Audit committee members would prefer the ability to tailor and customize audit quality indicators to suit their specific information needs, a new Center for Audit Quality (CAQ) report shows.
The development of objective measures of audit quality has been a focus of the profession for years. The PCAOB issued a concept paper in July seeking comment on a potential portfolio of qualitative measures that could provide new insights about how to evaluate the quality of audits.
In 2014, the CAQ, which is affiliated with the AICPA, proposed a set of audit quality indicators for engagement teams that could be used to better inform audit committees about key matters that may contribute to the quality of an audit.
A CAQ report issued Tuesday summarized feedback from audit committee members who participated in pilot testing of the proposed audit quality indicators. After the pilot testing, most of the participating audit committees and engagement teams generally expressed support for a discussion of audit quality indicators between audit committees and engagement teams, though feedback on individual indicators varied.
Key findings from the round-table discussions included:
- Endorsement of a flexible approach that would allow an audit committee to work with the external auditor and customize the portfolio of audit quality indicators that best suit the specific audit committee’s needs.
- Desire for information that can assist audit committees in their assessment of the more qualitative aspects of the audit, which cannot be adequately captured in a quantitative audit quality indicator and is best achieved through dialogue.
- Agreement that, without context, audit quality indicators alone can’t adequately communicate factors relevant to any particular audit engagement or audit firm.
- Agreement that the process of identifying audit quality indicators needs to be driven by the audit committee and iterative, with continuing assessment and refinement to meet the changing information needs of audit committees.

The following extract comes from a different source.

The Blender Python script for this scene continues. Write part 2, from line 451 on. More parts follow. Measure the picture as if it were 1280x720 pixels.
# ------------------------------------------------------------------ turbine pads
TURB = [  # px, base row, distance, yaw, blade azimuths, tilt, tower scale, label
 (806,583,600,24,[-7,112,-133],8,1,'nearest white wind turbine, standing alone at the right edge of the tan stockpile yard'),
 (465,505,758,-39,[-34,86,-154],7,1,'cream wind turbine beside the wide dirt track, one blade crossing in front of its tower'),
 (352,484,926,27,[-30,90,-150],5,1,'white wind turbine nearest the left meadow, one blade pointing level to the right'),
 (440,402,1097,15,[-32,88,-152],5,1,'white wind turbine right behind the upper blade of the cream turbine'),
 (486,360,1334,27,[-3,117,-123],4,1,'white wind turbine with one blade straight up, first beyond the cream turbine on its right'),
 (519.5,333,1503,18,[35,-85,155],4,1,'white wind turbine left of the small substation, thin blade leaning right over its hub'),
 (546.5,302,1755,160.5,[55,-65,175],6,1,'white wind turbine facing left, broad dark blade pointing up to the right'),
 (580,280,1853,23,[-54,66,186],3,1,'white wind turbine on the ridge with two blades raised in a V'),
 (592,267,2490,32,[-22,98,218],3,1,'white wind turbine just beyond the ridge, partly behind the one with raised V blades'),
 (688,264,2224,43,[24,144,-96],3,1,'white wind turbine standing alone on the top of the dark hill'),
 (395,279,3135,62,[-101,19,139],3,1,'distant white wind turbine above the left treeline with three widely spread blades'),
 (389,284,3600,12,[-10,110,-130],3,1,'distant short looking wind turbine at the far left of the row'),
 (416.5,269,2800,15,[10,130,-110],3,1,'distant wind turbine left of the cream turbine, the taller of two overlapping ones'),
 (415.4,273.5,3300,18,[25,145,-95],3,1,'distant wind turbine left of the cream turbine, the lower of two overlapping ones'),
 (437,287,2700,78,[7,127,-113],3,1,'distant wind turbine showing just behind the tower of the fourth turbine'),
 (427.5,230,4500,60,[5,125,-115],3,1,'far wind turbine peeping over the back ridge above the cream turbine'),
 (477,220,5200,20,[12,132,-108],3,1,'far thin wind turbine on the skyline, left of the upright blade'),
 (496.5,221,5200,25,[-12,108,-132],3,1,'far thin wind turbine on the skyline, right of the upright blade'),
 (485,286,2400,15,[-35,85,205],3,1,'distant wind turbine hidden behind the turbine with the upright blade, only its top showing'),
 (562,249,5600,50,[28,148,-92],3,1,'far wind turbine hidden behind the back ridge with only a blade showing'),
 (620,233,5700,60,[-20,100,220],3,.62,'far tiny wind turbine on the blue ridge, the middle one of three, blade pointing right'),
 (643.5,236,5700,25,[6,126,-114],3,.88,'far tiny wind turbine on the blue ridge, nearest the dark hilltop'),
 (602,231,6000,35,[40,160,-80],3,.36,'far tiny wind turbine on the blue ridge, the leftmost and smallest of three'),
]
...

- Belief that mandated public disclosure of engagement-level audit quality indicators could lead to unintended consequences and that any disclosures of information on engagement-level audit quality indicators should be voluntary.
“Pilot testing and round-table discussions have provided enormously helpful inputs to the profession’s work in this area, and we are grateful to all of the participants,” CAQ Executive Director Cindy Fornelli said in a news release. “While validating many aspects of our approach, these efforts also have shown us where more work needs to be done.”